Secondly, once Green Day hit Warners, and once the resulting Dookie began its first amusing, then horrifying sales streak (eventually selling more than 10 million copies), the trio got broadsided by mainstream America. They aired stylish music videos that made punks cartoony and palatable to the masses; they were omnipresent on alternative radio. You could be sick of Green Day without ever paying attention to what they were doing. I never really listened to Dookie, and then I snored through most of Insomniac.

Sometimes we all need to admit ignorance and adjust the arbitrary opinions we develop about pop music. I was stupid. What I didn't get was that Green Day was making fantastic, celebratory teen-age music. As I heard Jello Biafra say at a panel talk on punk, Green Day blundered their way to success — they didn't exactly plot it out. Everyone thought Green Day was a punk band — even the members themselves. What I understood only recently is that Green Day is a pop band with a record collection full of Ramones albums. They're not necessarily punk.

Punk songs don't get played on the radio, and back at the Shoreline, almost every song was a radio song. The set began with “Nice Guys Finish Last” and “Hitchin' a Ride,” the first two tracks from Nimrod. The band bounced, and the kids chirped along to almost every word. The lyrics weren't as cheerful. “There's a drought at the fountain of youth/ And now I'm dehydrating,” Billie Joe sang.
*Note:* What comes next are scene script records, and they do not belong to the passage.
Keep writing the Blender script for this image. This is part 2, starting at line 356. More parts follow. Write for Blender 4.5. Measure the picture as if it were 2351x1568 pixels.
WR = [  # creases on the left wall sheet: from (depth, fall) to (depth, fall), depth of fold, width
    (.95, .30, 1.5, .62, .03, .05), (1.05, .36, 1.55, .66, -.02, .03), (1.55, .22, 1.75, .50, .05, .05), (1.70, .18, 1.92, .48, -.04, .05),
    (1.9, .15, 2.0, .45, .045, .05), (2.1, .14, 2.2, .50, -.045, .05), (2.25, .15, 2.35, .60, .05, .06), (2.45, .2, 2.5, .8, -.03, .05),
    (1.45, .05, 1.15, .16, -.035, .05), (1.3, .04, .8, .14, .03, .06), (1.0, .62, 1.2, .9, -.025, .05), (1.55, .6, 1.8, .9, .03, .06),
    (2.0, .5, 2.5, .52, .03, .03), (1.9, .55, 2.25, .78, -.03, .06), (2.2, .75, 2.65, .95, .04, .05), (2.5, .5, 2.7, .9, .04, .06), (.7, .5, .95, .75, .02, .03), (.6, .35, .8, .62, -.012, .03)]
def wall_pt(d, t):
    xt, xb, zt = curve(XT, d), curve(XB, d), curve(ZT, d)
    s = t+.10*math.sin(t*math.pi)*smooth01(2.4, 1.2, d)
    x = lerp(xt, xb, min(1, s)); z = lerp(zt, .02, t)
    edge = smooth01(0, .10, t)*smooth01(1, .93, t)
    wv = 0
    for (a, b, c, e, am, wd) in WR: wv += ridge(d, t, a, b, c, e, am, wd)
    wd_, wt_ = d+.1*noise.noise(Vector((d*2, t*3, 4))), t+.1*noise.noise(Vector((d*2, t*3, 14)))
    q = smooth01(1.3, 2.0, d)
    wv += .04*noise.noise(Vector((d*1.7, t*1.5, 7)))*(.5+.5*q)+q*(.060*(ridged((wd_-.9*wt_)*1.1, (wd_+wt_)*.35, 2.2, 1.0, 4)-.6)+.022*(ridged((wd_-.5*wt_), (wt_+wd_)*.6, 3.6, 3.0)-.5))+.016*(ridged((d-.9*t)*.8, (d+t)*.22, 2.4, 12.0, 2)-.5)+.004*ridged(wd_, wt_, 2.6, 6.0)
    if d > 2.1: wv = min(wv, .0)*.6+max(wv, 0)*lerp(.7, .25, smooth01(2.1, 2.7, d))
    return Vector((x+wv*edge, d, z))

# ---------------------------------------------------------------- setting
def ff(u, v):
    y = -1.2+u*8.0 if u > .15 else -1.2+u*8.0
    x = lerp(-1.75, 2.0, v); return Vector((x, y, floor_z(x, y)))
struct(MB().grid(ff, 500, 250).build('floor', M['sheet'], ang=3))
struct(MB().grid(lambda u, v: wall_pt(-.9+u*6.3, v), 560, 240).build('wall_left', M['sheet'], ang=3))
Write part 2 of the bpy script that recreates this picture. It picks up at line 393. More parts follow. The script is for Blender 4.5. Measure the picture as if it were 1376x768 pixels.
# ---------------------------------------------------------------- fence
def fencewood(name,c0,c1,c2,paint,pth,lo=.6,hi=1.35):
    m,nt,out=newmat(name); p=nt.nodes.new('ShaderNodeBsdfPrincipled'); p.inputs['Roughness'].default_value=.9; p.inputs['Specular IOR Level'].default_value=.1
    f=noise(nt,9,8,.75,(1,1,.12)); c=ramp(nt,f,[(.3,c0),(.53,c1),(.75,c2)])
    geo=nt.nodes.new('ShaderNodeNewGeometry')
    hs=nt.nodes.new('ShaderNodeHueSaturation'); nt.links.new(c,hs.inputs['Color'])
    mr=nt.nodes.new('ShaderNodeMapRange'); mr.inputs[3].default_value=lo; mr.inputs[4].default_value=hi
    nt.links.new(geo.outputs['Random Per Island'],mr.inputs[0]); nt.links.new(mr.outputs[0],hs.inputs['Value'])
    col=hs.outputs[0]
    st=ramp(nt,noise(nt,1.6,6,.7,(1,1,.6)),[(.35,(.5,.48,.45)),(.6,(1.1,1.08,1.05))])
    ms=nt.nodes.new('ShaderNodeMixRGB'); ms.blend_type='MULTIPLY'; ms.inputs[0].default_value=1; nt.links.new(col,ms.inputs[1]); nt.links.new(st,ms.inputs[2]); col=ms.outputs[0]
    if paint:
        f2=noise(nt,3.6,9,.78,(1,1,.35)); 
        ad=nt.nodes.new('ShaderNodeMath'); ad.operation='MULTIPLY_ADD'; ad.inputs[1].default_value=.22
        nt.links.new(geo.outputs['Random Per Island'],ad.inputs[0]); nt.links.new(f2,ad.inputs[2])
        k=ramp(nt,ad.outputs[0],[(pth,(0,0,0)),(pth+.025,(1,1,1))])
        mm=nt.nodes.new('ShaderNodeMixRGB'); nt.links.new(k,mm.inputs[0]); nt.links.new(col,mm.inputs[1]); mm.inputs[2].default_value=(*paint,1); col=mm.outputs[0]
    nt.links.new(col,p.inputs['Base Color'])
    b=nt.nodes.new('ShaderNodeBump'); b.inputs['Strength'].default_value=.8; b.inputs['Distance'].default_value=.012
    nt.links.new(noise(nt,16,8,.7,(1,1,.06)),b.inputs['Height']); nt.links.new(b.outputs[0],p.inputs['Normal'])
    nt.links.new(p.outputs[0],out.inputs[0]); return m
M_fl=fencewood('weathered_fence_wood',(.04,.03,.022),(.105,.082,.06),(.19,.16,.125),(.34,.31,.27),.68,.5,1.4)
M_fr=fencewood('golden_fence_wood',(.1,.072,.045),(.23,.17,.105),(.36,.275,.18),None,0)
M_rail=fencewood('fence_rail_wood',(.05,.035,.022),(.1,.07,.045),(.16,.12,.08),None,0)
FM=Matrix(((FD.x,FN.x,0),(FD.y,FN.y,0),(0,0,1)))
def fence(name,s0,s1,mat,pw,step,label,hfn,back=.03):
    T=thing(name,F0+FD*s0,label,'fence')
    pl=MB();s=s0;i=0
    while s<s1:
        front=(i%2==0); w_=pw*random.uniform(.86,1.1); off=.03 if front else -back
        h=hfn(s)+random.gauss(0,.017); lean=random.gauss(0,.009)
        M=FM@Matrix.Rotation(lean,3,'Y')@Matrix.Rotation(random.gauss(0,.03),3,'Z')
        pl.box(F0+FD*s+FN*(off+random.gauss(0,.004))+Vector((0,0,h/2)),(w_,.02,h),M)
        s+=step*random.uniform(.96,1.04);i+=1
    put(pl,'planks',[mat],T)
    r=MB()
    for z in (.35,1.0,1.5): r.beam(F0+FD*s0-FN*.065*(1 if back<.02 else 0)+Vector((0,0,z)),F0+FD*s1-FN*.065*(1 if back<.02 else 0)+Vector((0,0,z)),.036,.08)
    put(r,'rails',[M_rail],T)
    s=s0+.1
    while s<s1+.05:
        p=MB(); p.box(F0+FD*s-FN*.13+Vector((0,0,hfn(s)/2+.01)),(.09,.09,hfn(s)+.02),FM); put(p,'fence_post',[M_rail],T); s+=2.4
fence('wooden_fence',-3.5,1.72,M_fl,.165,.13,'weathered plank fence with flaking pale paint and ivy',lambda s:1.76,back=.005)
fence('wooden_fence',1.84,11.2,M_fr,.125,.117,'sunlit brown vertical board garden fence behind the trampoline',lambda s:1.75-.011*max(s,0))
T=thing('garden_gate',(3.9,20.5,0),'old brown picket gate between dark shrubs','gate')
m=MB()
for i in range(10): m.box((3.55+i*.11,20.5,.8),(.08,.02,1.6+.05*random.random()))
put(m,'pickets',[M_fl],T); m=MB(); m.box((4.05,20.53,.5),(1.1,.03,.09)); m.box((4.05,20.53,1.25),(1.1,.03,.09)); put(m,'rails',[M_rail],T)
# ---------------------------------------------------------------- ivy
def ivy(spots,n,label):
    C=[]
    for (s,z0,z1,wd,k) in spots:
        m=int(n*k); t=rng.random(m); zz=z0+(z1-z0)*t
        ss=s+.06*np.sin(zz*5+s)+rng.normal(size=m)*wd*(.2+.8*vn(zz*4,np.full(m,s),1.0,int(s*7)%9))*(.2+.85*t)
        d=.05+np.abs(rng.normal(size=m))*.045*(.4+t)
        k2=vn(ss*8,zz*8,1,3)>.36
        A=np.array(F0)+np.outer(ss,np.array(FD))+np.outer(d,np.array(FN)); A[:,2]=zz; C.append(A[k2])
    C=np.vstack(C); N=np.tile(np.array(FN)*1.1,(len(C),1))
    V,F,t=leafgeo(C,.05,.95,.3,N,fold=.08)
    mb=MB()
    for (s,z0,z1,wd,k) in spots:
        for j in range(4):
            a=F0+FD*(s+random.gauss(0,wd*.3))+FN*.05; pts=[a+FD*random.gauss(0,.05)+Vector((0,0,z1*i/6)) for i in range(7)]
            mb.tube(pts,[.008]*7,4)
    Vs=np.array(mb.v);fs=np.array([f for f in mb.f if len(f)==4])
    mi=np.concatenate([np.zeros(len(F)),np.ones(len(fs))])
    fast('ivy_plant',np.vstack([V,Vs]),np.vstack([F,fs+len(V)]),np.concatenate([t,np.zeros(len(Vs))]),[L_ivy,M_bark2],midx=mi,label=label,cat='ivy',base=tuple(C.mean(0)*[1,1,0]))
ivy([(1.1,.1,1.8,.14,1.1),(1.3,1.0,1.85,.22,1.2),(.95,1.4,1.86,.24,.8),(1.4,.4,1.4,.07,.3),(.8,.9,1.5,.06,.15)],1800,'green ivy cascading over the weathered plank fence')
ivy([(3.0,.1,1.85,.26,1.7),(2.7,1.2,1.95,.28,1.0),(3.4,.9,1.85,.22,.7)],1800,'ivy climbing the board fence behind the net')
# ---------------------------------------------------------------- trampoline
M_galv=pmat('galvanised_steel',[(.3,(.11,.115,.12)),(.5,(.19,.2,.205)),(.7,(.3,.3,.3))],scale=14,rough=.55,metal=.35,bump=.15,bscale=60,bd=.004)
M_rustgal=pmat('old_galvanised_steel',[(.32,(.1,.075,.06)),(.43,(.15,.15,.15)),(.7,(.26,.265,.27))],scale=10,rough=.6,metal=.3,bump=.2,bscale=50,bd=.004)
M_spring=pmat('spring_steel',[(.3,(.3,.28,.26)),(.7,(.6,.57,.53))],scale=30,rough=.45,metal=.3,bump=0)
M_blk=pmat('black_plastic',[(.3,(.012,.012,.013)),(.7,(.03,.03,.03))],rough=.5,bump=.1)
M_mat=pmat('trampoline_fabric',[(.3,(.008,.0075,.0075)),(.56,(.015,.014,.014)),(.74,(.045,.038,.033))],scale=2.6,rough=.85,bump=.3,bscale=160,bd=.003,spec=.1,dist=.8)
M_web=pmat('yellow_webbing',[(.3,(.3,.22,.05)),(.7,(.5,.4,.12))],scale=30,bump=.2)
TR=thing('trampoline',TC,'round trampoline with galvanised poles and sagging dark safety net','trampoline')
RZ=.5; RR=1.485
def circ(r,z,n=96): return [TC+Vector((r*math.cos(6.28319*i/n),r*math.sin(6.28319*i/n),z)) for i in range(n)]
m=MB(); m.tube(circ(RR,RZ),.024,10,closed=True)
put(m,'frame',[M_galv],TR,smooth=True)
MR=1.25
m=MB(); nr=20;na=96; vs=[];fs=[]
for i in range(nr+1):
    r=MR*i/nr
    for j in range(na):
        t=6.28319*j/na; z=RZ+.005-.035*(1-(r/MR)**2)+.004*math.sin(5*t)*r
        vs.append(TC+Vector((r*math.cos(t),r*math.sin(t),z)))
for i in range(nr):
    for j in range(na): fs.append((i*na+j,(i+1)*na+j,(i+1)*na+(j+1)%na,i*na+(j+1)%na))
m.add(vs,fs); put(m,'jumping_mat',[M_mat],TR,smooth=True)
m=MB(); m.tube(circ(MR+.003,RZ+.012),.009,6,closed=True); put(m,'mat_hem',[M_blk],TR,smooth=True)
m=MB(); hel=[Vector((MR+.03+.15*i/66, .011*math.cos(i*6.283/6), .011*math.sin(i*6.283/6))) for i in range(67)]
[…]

Green Day ran through “Geek Stink Breath,” “Longview,” and “Basket Case.” Billie Joe plucked some kid out of the audience to play three chords on a cover of Operation Ivy's “Knowledge.” The songs, and the show, were fun, immediate, and substantive. The band finished the set with “When I Come Around,” and then five minutes of feedback squall, burning drums, and a broken bass. As the drums smoldered, Billie Joe, by himself with an electric guitar, came back on. “For what it's worth,” he sang, “It was worth all the while/ I hope you had the time of your life.” His delivery — a little sped up, slightly rushed — exploded the tune's sentimentality. It sounded like a goodbye song to his punk friends, but he could've been singing to himself as much as anyone.